Which is why I advocate for paying your beta reader. Treat them as a peer, not a tool, in your process and value their feedback. If you have (I’m making numbers up) 3 readers, and 1 says that the story is bloated with too many similar sounding names, or you’ve got the story all over the place in the first few chapters, consider what they’re telling you. Don’t blow it off just because it’s not as praising as what your other two readers might say. Remember that your MS may not be liked by everyone, that should you go forward and traditionally publish, an agent or editor may possibly have similar concerns, that your MS may languish in rejection hell for a while until those concerns get revised.

You want a beta reader to push you, to flip your MS judo-style, beat it up a little (or a lot), because you’re trying to get the best MS possible. So why not beat it up a little? Does that mean more work for you? Yeah. Is that bad? No.

Not every beta reader is going to extol your praises. Not every beta reader is going to spew hot lava at you. Like so many other things, it’s about the combination of all feedback, rather than the authorial power dynamic. It’s okay to get feedback that’s harsh, I’d go so far to say it’s vital, unless you want to just live in a clueless bubble of faux-perfection where you don’t push yourself or your craft out of some fear that your emperor will be exposed as a nudist.

Getting to stage in production where you need to engage beta readers is not the end of the marathon that is publication. You still have to get the story packaged and either submitted, or into the hands of readers. So let’s talk for a minute about a different kind of power dynamic, where the author puts them on a pedestal. Which isn’t the point either.

Yes, the beta reader, to some extent acts like a surrogate audience, but again, they’re not just reading your story for enjoyment. Giving them concepts to keep an eye out for helps you steer through the parts of writing where you may find or think yourself weak. They’re useful, like so many other things I’ve talked about on this blog.

To suggest the beta reader is superior in some way is to suggest that you’re writing as to earn the praise of the audience more than the pleasure of writing or the want to see your story in the world. Yes, there’s an element of praise to be had by an audience, but it can’t be the only reason you sit down everyday to write.

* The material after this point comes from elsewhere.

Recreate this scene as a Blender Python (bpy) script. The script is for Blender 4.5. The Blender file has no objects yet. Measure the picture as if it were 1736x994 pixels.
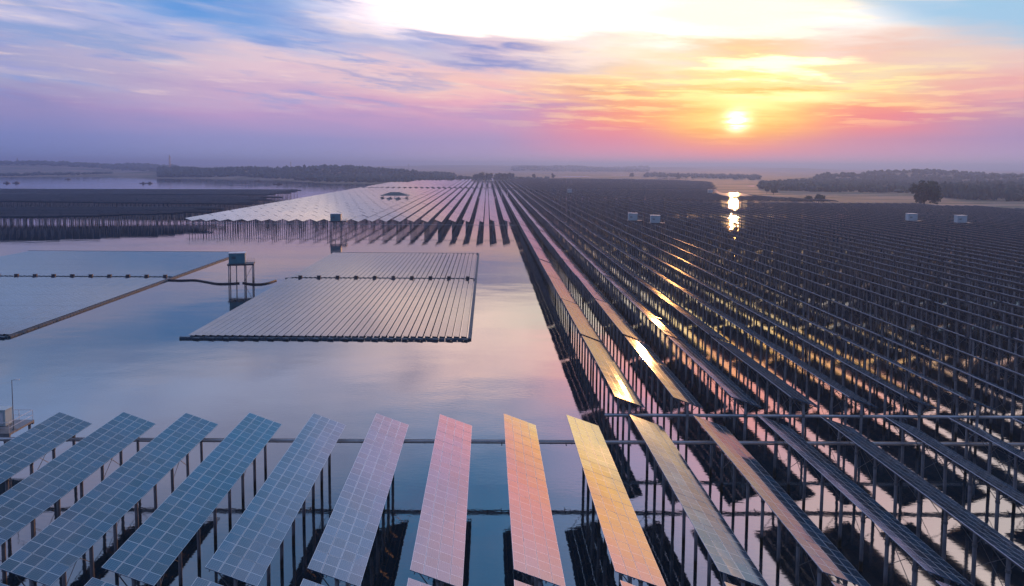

Not everyone is going to like your work, and they’re not supposed to.

Treat your readers like people, because they are people. Don’t be a dick, don’t throw some alleged superiority in their face. They’re trying to help you, let them.

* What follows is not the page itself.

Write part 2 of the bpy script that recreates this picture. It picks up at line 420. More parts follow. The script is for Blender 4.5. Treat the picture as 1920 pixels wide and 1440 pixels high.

I’ll see you later this week for #InboxWednesday, where we’re going to hear from Tonda.

See you then. Happy writing.

0 thoughts on “What’s Up With Beta Readers?

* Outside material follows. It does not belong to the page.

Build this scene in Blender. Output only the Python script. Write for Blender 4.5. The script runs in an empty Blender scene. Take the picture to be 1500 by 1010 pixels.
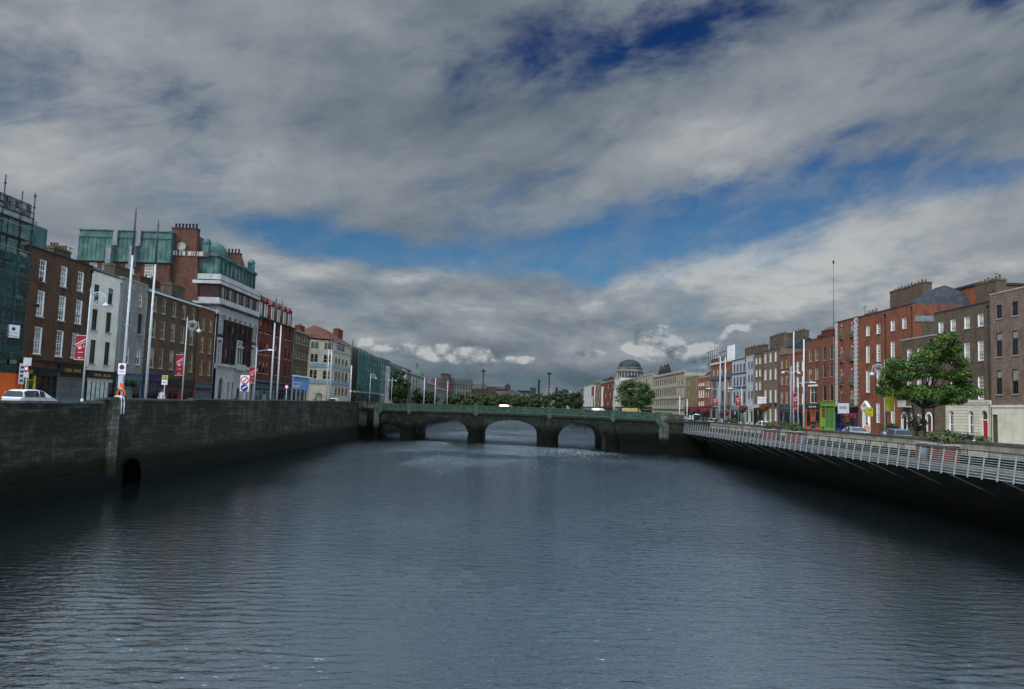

  1. As with anything, the quality of beta readers varies. I used two, neither professional. One was amazing with quality feedback specific enough to act on. Their comments made me rewrite several sections, making the story much stronger. The other much less so.

  2. Insightful post. You’ve corrected my half-baked notion of what a beta reader is and presented a host of useful considerations for the next time I need beta readers. One thing you implied and I think I totally get is the warning that a beta reader shouldn’t get an early draft. A special case might be using a friendly reader as a total throwaway, like in the case where you’ve just spent a year writing about that sparkly vampire and before you spend another year polishing it for beta readers or submission to an editor for work, you want to know if your plot is anywhere near acceptable. You are just getting a friendly read for sense. I would nowhere near consider such a person a bona fide beta reader but someone vetting a sparkly vampire manuscript.

  3. I think an important point here is that often you meet other writers, through workshops, conference, in roundtable groups, who are at the same stage you are, also interested in having beta readers, and you both offer to read each other’s manuscripts. So in a way you are “paying them” in that you’re offering your services to them quid pro quo. That’s different than paying a professional editor, say $ 4.00 a page to critique.

    • Maggie, I want to point out two things – first, I pay my beta readers cash, and to date none have asked me to edit anything, professionally or personally. Second, $4 a page is .016 cents per word, which is low even for proofreading. I pay my beta readers a flat MS amount depending on my budget and schedule, and to date that’s been in the ballpark between $75 and $350 depending on the size of the MS and how quickly I needed it back.

      While I might be asking my friends to read my work, I’m not asking them to give me the “friends” rate where they pay me with a smile and a pat on the back. They’re doing a job for me, they get paid.

      Thanks so much for your comment, and thanks for reading.